Bush served in the U.S. House of Representatives, as U.S. Ambassador to the United Nations, as Director of Central Intelligence, and as the 43rd vice president of the United States.
At the 1980 Republican National Convention, Ronald Reagan made the last-minute decision to select Bush as his vice presidential nominee after negotiations with former president Gerald Ford regarding a Reagan-Ford ticket collapsed. Though Reagan had resented the Bush campaign's attacks during the primary campaign, he ultimately decided that Bush's popularity with moderate Republicans made him the best and safest pick.
Bush defeated Democrat Michael Dukakis by a margin of 426 to 111 in the Electoral College and took 53.4 percent of the popular vote, becoming the first sitting vice president to be elected president since Martin Van Buren in 1836.

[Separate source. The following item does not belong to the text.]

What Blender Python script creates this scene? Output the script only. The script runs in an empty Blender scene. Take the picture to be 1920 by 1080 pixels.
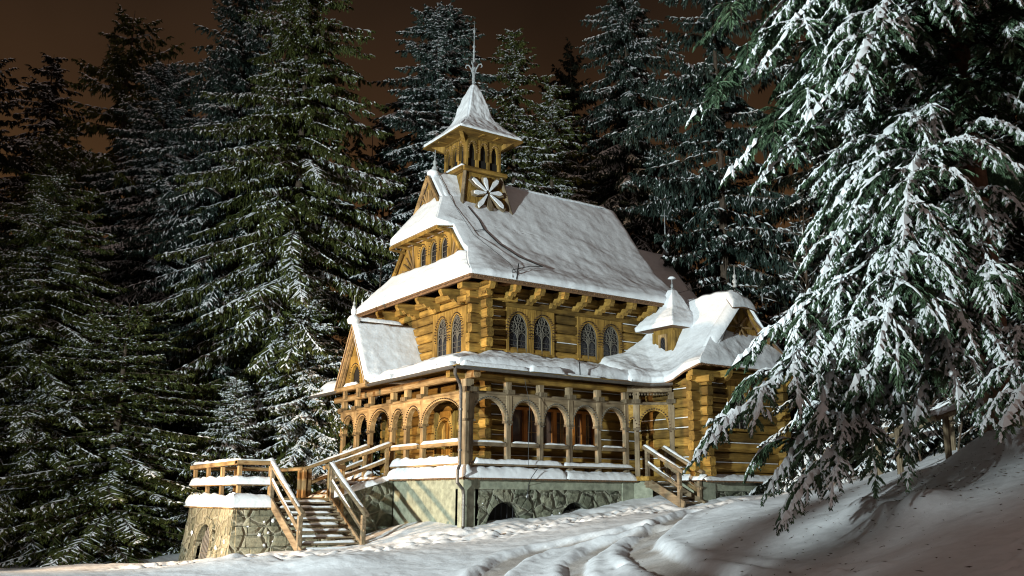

"I do not like broccoli," Bush revealed in 1990, "and I haven't liked it since I was a little kid, and my mother made me eat it, and I'm president of the United States, and I'm not going to eat any more broccoli."
Although he apparently considered actor Clint Eastwood, who was then mayer of Carmel, California, Bush ultimately chose Dan Quayle who is best known for misspelling "potato".
In May 1989, Panamanian dictator Manuel Noriega annulled the results of a democratic presidential election. Bush objected to the annulment and dispatched 2,000 soldiers to the country, where they began conducting regular military exercises. After a U.S. serviceman was shot by Panamanian forces, Bush ordered the United States invasion of Panama, known as "Operation Just Cause". American forces quickly took control of the Panama Canal Zone and Panama City. Noriega surrendered on January 3, 1990, and was quickly transported to a prison in the United States where he was convicted and imprisoned on racketeering and drug trafficking charges.